Le Verbe créateur serait ici le langage supra-humain des archets et des cordes, qui façonne un monde sonore dont il faut souligner l’autre caractéristique majeure : la résonance. Le jeu de la scordatura, technique consistant à accorder les quatre cordes du violon non pas de manière conventionnelle (sol-ré-la-mi), mais de manière libre, produit une infinité de résonances sympathiques diverses et inhabituelles. La musique instrumentale semble prendre ici sa revanche sur une musique vocale réputée plus noble : elle seule peut imiter ainsi l’énergie foisonnante du Créateur et tisser ce monde d’échos et de résonances, conforme à la vision classique de l’harmonie (harmonia) des sphères.

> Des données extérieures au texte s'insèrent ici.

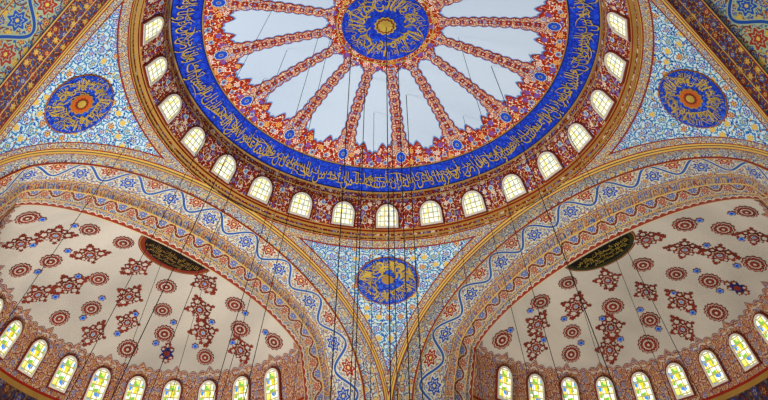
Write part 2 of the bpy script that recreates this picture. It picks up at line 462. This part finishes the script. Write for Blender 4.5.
def place_window(sf,u,v,meshes,label,group,off=.03):
    p,a,b,n=sf.fr(u,v); e1=norm(a); e2=norm(np.cross(n,e1))
    if e2[2]<0: e1=-e1;e2=-e2
    WN[0]+=1
    em=bpy.data.objects.new('window_%d'%WN[0],None); em.empty_display_size=.3; col0.objects.link(em)
    em.matrix_world=Matrix(((e1[0],e2[0],n[0],p[0]+n[0]*off),(e1[1],e2[1],n[1],p[1]+n[1]*off),(e1[2],e2[2],n[2],p[2]+n[2]*off),(0,0,0,1)))
    info(em,label,'window','structure',group)
    for nm,me in (('window_frame',meshes[0]),('glass_pane',meshes[1])):
        o=bpy.data.objects.new(nm,me); col0.objects.link(o); o.parent=em
ring_h=math.dist(prof[4],prof[5])*S
wm=win_meshes(1.22,ring_h*.92,.11,'ring',M_glass[0])
for k in range(-9,10):
    place_window(SCN,k*st+.001,.5,wm,'arched stained glass window in the red dome ring','windows in the dome ring')

# ------------------------------------------------------------------ PENDENTIVES
q=math.sqrt(.5)
def fpend(dirang):
    def f(al,s):
        rb=A_/math.cos(pi/4-abs(al)); chi0=math.asin(1.0499/(A_*math.sqrt(2))); chib=math.asin(min(1,rb/(A_*math.sqrt(2))))
        chi=chi0+(max(chib,chi0+.0005)-chi0)*s; r=A_*math.sqrt(2)*math.sin(chi); z=ZC+BB*math.cos(chi)
        return (r*math.sin(al+dirang),r*math.cos(al+dirang),z)
    return f
def pend_uv(d):
    def f(al,s,p):
        r=math.hypot(p[0],p[1]); return (al*r, (r-A_*S)-(p[2]/S-Z0)*S*.8)
    return f
def pend_at(d):
    n1=(math.sin(d+pi/4),math.cos(d+pi/4));n2=(math.sin(d-pi/4),math.cos(d-pi/4))
    def f(al,s,p):
        x,y=p[0]/S,p[1]/S; r=math.hypot(x,y); z=p[2]/S
        d1=A_-(n1[0]*x+n1[1]*y);d2=A_-(n2[0]*x+n2[1]*y)
        k=1.35+1.6*max(0,(Z0-z))/.58
        return min(min(d1,d2)*k,(r-1.049)*1.2+.012)
    return f
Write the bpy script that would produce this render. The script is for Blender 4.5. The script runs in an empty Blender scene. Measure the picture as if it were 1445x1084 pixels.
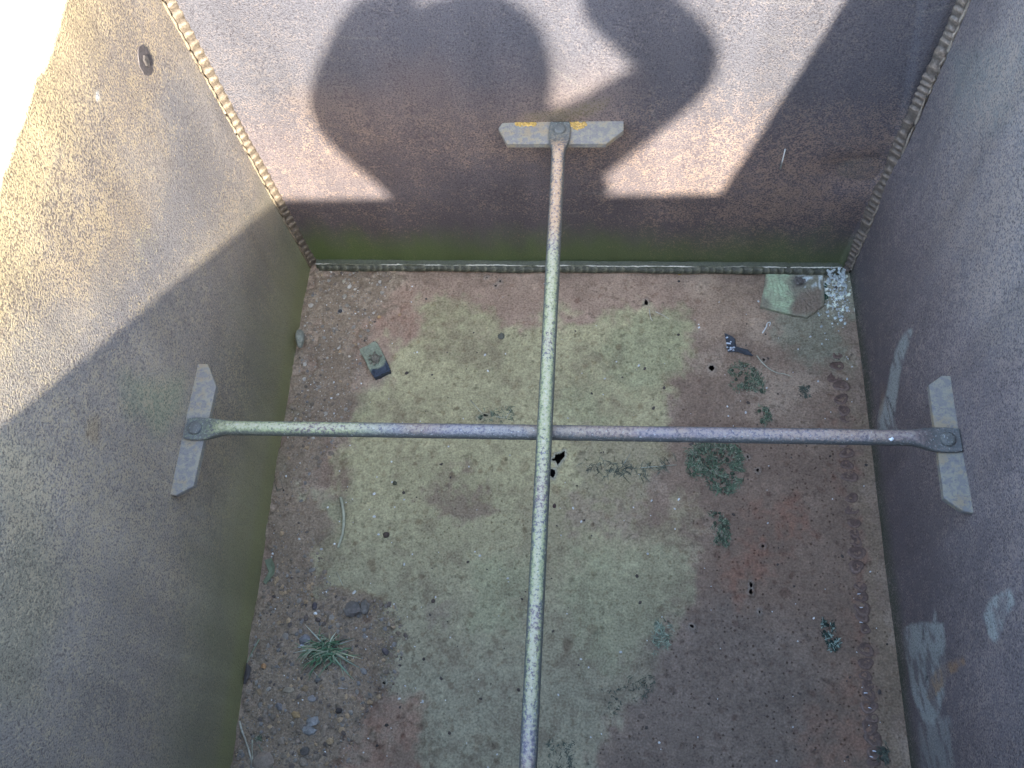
import bpy, bmesh, math, random
import numpy as np
from mathutils import Vector, Matrix

rnd = random.Random(11)
nrs = np.random.RandomState(5)
S = 1.76                                   # height of the camera above the tank floor, metres
sc = bpy.context.scene
COL = sc.collection

# ------------------------------------------------------------------ camera model
FPX = 1296.0                               # focal length in photo pixels (photo is 1445 x 1084)
_D = np.array([141.5, 602.0, FPX]); _D /= np.linalg.norm(_D)
_Y = np.array([148.5, -2827.0, FPX]); _Y -= _D * (_Y @ _D); _Y /= np.linalg.norm(_Y)
_X = np.cross(_Y, -_D)
R = np.array([_X, _Y, -_D])                # camera coords -> world
CAM = np.array([0.0, 0.0, S])

def ray(px, py):
    return R @ np.array([px - 722.5, py - 542.0, FPX])
def on_z(px, py, z=0.0):                   # point of the horizontal plane at height z
    d = ray(px, py); return CAM + d * ((z - S) / d[2])
def on_plane(px, py, p0, n):
    d = ray(px, py); return CAM + d * (((p0 - CAM) @ n) / (d @ n))
def proj(P):
    q = (np.asarray(P) - CAM) @ R          # rows
    return np.stack([722.5 + FPX * q[..., 0] / q[..., 2], 542.0 + FPX * q[..., 1] / q[..., 2]], -1)

# ------------------------------------------------------------------ the tank's planes
BL = on_z(442, 373); BR = on_z(1197, 378)
XL, XR = -0.6935, 0.5055
YN = -0.144 * S                            # inner face of the near wall
def yback(x):
    return BL[1] + (BR[1] - BL[1]) * (x - BL[0]) / (BR[0] - BL[0])
RIM_L, RIM = 0.548 * S, 0.765 * S
GROUND = 0.25
NB = np.cross(BR - BL, [0, 0, 1.0]); NB /= np.linalg.norm(NB)
if NB[1] > 0: NB = -NB
NL = np.array([1.0, 0, 0]); NR = np.array([-1.0, 0, 0])
PL = np.array([XL, 0, 0]); PR = np.array([XR, 0, 0])
def on_back(px, py): return on_plane(px, py, BL, NB)
def on_left(px, py): return on_plane(px, py, PL, NL)
def on_right(px, py): return on_plane(px, py, PR, NR)

# ------------------------------------------------------------------ noise and masks (numpy)
def vnoise(x, y, seed=0):
    r = np.random.RandomState(seed); T = r.rand(256, 256)
    xi = np.floor(x).astype(int); yi = np.floor(y).astype(int)
    fx = x - xi; fy = y - yi
    fx = fx * fx * (3 - 2 * fx); fy = fy * fy * (3 - 2 * fy)
    a = T[xi & 255, yi & 255]; b = T[(xi + 1) & 255, yi & 255]
    c = T[xi & 255, (yi + 1) & 255]; d = T[(xi + 1) & 255, (yi + 1) & 255]
    return (a * (1 - fx) + b * fx) * (1 - fy) + (c * (1 - fx) + d * fx) * fy
def fbm(x, y, s, seed=0, oct=4, gain=0.5):
    v = 0; a = 1; t = 0
    for o in range(oct):
        v = v + a * vnoise(x * s * 2 ** o + 17.3 * o, y * s * 2 ** o + 9.1 * o, seed + o); t += a; a *= gain
    return v / t                            # 0..1, mean .5
def sstep(a, b, x):
    t = np.clip((x - a) / (b - a), 0, 1); return t * t * (3 - 2 * t)
def sdist(P, poly):                         # signed distance, positive inside
    poly = np.asarray(poly, float); n = len(poly)
    d = np.full(len(P), 1e9); ins = np.zeros(len(P), bool)
    for i in range(n):
        a = poly[i]; b = poly[(i + 1) % n]; e = b - a; w = P - a
        t = np.clip((w @ e) / (e @ e + 1e-12), 0, 1)
        d = np.minimum(d, np.hypot(w[:, 0] - t * e[0], w[:, 1] - t * e[1]))
        if a[1] != b[1]:
            c = ((a[1] > P[:, 1]) != (b[1] > P[:, 1])) & (P[:, 0] < (b[0] - a[0]) * (P[:, 1] - a[1]) / (b[1] - a[1]) + a[0])
            ins ^= c
    return np.where(ins, d, -d)
def inside(p, poly):
    return sdist(np.array([p], float), poly)[0] > 0

# ------------------------------------------------------------------ materials
def mat(name, build):
    m = bpy.data.materials.new(name); m.use_nodes = True
    nt = m.node_tree; nt.nodes.clear()
    out = nt.nodes.new('ShaderNodeOutputMaterial'); b = nt.nodes.new('ShaderNodeBsdfPrincipled')
    nt.links.new(b.outputs[0], out.inputs[0])
    build(nt, b); return m
def N(nt, t, **kw):
    n = nt.nodes.new(t)
    for k, v in kw.items():
        if k in n.inputs: n.inputs[k].default_value = v
        else: setattr(n, k, v)
    return n
def L(nt, a, b): nt.links.new(a, b)
def noise(nt, co, scale, detail=3.0, rough=0.55, dist=0.0):
    n = N(nt, 'ShaderNodeTexNoise', Scale=scale, Detail=detail, Roughness=rough, Distortion=dist)
    L(nt, co, n.inputs['Vector']); return n.outputs['Fac']
def rng(nt, v, a, b, c=0.0, d=1.0, smooth=True):
    n = N(nt, 'ShaderNodeMapRange'); n.interpolation_type = 'SMOOTHSTEP' if smooth else 'LINEAR'
    L(nt, v, n.inputs[0])
    for i, x in zip((1, 2, 3, 4), (a, b, c, d)): n.inputs[i].default_value = x
    return n.outputs[0]
def mixc(nt, f, a, b, mode='MIX'):
    n = N(nt, 'ShaderNodeMix'); n.data_type = 'RGBA'; n.blend_type = mode
    for s, v in ((0, f), (6, a), (7, b)):
        if hasattr(v, 'is_output'): L(nt, v, n.inputs[s])
        else: n.inputs[s].default_value = v if s == 0 else (*v[:3], 1)
    return n.outputs[2]
def mth(nt, op, a, b=0.0):
    n = N(nt, 'ShaderNodeMath'); n.operation = op
    for i, v in ((0, a), (1, b)):
        if hasattr(v, 'is_output'): L(nt, v, n.inputs[i])
        else: n.inputs[i].default_value = v
    return n.outputs[0]
def attr(nt, name, fac=False):
    n = N(nt, 'ShaderNodeAttribute'); n.attribute_name = name
    return n.outputs['Fac' if fac else 'Color']
def bump(nt, b, h, strength, dist):
    n = N(nt, 'ShaderNodeBump', Strength=strength, Distance=dist)
    L(nt, h, n.inputs['Height']); L(nt, n.outputs[0], b.inputs['Normal'])

def wall_build(nt, b):
    co = N(nt, 'ShaderNodeTexCoord').outputs['Object']
    n1 = noise(nt, co, 320, 2.0, 0.6, 0.4)
    n2 = noise(nt, co, 60, 4.0, 0.65)
    n3 = noise(nt, co, 480, 2.0, 0.6)
    spk = attr(nt, 'spk', True)
    # bright rust bloom specks
    th = mth(nt, 'ADD', n1, mth(nt, 'MULTIPLY', mth(nt, 'SUBTRACT', n2, 0.5), 0.5))
    th = mth(nt, 'ADD', th, mth(nt, 'MULTIPLY', mth(nt, 'SUBTRACT', spk, 0.5), 0.26))
    hot = rng(nt, th, 0.47, 0.63)
    cold = rng(nt, mth(nt, 'ADD', n1, mth(nt, 'MULTIPLY', mth(nt, 'SUBTRACT', n3, .5), .4)), 0.47, 0.36)
    c = mixc(nt, mth(nt, 'MULTIPLY', hot, 0.85), attr(nt, 'Col'), attr(nt, 'Col2'))
    c = mixc(nt, mth(nt, 'MULTIPLY', cold, attr(nt, 'pit', True)), c, (0.52, 0.48, 0.49), 'MULTIPLY')
    g = rng(nt, n3, 0.2, 0.8, 0.78, 1.22, False)
    c = mixc(nt, 1.0, c, N(nt, 'ShaderNodeCombineColor').outputs[0], 'MULTIPLY') if False else c
    comb = N(nt, 'ShaderNodeCombineColor')
    for i in range(3): L(nt, g, comb.inputs[i])
    c = mixc(nt, 1.0, c, comb.outputs[0], 'MULTIPLY')
    L(nt, c, b.inputs['Base Color'])
    b.inputs['Roughness'].default_value = 0.62; b.inputs['Specular IOR Level'].default_value = 0.35
    bump(nt, b, mth(nt, 'ADD', n1, mth(nt, 'MULTIPLY', n3, 0.5)), 0.55, 0.004)
M_WALL = mat('rusted_plate', wall_build)

def floor_build(nt, b):
    co = N(nt, 'ShaderNodeTexCoord').outputs['Object']
    n1 = noise(nt, co, 60, 5.0, 0.65)
    n2 = noise(nt, co, 260, 3.0, 0.6)
    n3 = noise(nt, co, 18, 4.0, 0.6, 0.4)
    v = N(nt, 'ShaderNodeTexVoronoi', Scale=95.0); L(nt, co, v.inputs['Vector'])
    pit = rng(nt, mth(nt, 'ADD', v.outputs['Distance'], mth(nt, 'MULTIPLY', n1, 0.7)), 0.56, 0.44)
    c = attr(nt, 'Col')
    c = mixc(nt, rng(nt, n1, 0.53, 0.70, 0.0, 0.6), c, (0.62, 0.53, 0.48), 'MULTIPLY')
    c = mixc(nt, rng(nt, n1, 0.44, 0.32, 0.0, 0.5), c, (1.25, 1.22, 1.16), 'MULTIPLY')
    c = mixc(nt, rng(nt, n3, 0.60, 0.75, 0.0, 0.35), c, (0.60, 0.56, 0.53), 'MULTIPLY')
    c = mixc(nt, mth(nt, 'MULTIPLY', pit, attr(nt, 'pit', True)), c, (0.30, 0.24, 0.22), 'MULTIPLY')
    g = rng(nt, n2, 0.25, 0.75, 0.60, 1.40, False)
    comb = N(nt, 'ShaderNodeCombineColor')
    for i in range(3): L(nt, g, comb.inputs[i])
    c = mixc(nt, 1.0, c, comb.outputs[0], 'MULTIPLY')
    L(nt, c, b.inputs['Base Color'])
    b.inputs['Roughness'].default_value = 0.85; b.inputs['Specular IOR Level'].default_value = 0.2
    h = mth(nt, 'ADD', mth(nt, 'MULTIPLY', n1, 0.8), mth(nt, 'MULTIPLY', n2, 0.35))
    h = mth(nt, 'SUBTRACT', h, mth(nt, 'MULTIPLY', pit, 0.3))
    bump(nt, b, h, 0.6, 0.006)
M_FLOOR = mat('silt_and_rust', floor_build)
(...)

Comme le montre très justement le musicologue Pierre Pascal, la Partia I pose d’abord un accord stable, qui commence peu à peu à osciller, initiant, comme un balancier d’horloge, le mouvement créateur de toutes choses, dans une rigueur et une cohérence formelle qui n’a rien à envier aux processus de développement musical de l’époque classique à venir.
Le procédé apparemment conventionnel de la variation est transfiguré en geste démiurgique, par exemple dans l’extraordinaire Ciacona de la Partia III. Il traduit ce souci de créer beaucoup à partir de peu, mais renvoie peut-être aussi au temps fondamentalement cyclique qui rythme le monde et sa création : l’alternance des soirs et des matins qui permet le ressourcement périodique, la recharge de l’énergie vitale.
Cette ambition, alors absolument inédite dans la musique instrumentale pour violon, ne reste jamais un simple projet formel artificiel (artificioso), mais s’exprime toujours dans une jubilation mélodique (ariosa) communicative. Il faut écouter et réécouter Biber : c’est un enchantement, un antidote puissant à notre monde désabusé, une des sources pures de la musique.